Like I said I understand the Islamic right. Not sure what youre trying to refute.

LOL The photo was in retaliation. Unlike the info shared by pcg, which was told in private domains, the photo was found by googling pyaricgudia.

Like I said I had my reasons. I didnt say it was right, but should the occasion call for it, I'd do it again ;)

Re: Venting/Dissing of spouse and inlaws

Don't know what you guys are on about and your reasons for it but being a bully can never be justified.

jus'sayin!

Venting/Dissing of spouse and inlaws

:hinna:

If wisdom’s ways you wisely seek,
Five things observe with care,
To whom you speak,
Of whom you speak,
And how, and when, and where.

Re: Venting/Dissing of spouse and inlaws

Well rested. Thank you. Top of the morning to you.

Cracks me up re the saving guppans part. Happy to do it.

I do like ur posts though for the most part. And actually expect much more.

Re: Venting/Dissing of spouse and inlaws

Men. Don't. Talk about imaginary problems.

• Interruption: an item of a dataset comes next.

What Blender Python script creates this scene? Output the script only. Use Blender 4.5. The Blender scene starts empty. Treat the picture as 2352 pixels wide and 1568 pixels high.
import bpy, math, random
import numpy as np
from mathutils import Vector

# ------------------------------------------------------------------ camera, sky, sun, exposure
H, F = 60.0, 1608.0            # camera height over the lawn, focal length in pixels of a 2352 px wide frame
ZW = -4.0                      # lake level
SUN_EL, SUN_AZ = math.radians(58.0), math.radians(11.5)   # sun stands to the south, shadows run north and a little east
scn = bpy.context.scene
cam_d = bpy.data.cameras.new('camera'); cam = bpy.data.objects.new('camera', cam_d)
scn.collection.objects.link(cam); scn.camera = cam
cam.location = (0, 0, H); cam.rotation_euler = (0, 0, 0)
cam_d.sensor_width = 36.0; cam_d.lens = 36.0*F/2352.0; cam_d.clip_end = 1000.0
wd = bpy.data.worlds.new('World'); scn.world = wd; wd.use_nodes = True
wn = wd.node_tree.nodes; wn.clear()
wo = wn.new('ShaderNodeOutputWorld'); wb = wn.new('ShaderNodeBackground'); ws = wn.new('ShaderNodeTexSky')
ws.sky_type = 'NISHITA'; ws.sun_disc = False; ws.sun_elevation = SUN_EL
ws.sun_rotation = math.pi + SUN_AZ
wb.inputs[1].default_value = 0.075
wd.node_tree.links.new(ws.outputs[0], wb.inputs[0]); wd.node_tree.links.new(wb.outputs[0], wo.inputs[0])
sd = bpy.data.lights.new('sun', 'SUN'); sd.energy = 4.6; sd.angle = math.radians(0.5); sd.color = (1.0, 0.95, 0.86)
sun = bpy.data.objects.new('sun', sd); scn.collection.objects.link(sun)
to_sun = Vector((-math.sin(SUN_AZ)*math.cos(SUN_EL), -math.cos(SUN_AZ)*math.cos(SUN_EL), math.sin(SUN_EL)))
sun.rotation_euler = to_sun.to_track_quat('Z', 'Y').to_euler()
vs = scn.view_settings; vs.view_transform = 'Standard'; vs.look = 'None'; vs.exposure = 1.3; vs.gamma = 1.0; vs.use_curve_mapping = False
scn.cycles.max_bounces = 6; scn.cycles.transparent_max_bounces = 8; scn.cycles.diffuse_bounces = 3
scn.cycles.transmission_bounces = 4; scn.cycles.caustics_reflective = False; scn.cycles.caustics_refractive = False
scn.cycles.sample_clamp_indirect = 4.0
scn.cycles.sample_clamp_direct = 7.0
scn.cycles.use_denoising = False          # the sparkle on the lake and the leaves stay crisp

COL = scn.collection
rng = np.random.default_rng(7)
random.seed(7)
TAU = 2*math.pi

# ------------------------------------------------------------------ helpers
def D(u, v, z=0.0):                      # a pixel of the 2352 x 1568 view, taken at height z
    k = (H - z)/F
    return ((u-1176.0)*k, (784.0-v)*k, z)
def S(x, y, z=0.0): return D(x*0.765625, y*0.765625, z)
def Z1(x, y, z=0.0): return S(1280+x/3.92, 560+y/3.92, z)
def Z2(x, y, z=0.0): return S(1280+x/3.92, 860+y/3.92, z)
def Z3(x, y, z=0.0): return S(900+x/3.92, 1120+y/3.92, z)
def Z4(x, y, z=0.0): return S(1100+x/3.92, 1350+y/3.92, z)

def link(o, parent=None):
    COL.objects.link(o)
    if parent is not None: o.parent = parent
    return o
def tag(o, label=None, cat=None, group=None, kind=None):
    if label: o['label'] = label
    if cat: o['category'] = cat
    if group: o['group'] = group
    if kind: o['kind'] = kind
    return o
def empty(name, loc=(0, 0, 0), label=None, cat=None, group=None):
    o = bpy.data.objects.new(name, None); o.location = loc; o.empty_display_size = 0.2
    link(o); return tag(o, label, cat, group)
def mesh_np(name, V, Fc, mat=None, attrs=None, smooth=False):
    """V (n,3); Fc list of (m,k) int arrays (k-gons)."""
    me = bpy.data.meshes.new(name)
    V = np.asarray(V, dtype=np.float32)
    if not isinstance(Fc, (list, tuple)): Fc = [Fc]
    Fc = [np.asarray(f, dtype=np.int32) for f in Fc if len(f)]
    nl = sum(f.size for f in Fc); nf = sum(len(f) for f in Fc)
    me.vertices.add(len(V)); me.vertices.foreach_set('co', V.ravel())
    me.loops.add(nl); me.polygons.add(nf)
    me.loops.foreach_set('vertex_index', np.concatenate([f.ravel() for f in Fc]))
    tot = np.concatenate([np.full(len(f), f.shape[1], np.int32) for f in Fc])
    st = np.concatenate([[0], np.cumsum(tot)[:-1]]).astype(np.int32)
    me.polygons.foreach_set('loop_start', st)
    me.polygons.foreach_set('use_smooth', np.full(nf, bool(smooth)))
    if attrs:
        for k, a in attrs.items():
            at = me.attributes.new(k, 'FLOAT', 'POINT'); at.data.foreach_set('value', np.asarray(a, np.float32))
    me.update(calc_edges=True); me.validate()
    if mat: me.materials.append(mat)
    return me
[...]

Re: Venting/Dissing of spouse and inlaws

Typical. When it comes to rights, you'd like the rights a western society gives to a woman. When it comes to responsibilities, Islam comes in. You'd like rights given by western values and Islam to a woman but wouldn't want to take responsibilities from either.

My (western) flatmate splits all expenses (including laundry, snacks, and even movie tickets :P ) with her wife 50:50 but then contributes to household chores too. In return she gets all the rights a western society gives her and is not expected to cook regularly, for example. If she wants the desi kind of rights, then she'll have to bear desi kind of responsibilities too.

Re: Venting/Dissing of spouse and inlaws

So, there seem to be three type of responses.

1) Its not desi women, but all women. Its the different wiring of women that makes them do this more than men.

2) Desi men don't like to air their dirty laundry out in the open.

3) Desi men are the scum of the earth, and make desi womens life super miserable, thats why desi women do this way more......WHICH CONTRADICTS THE POINT 1, THAT ALL WOMEN DO IT.

Is there any other line of thinking? That I might have missed?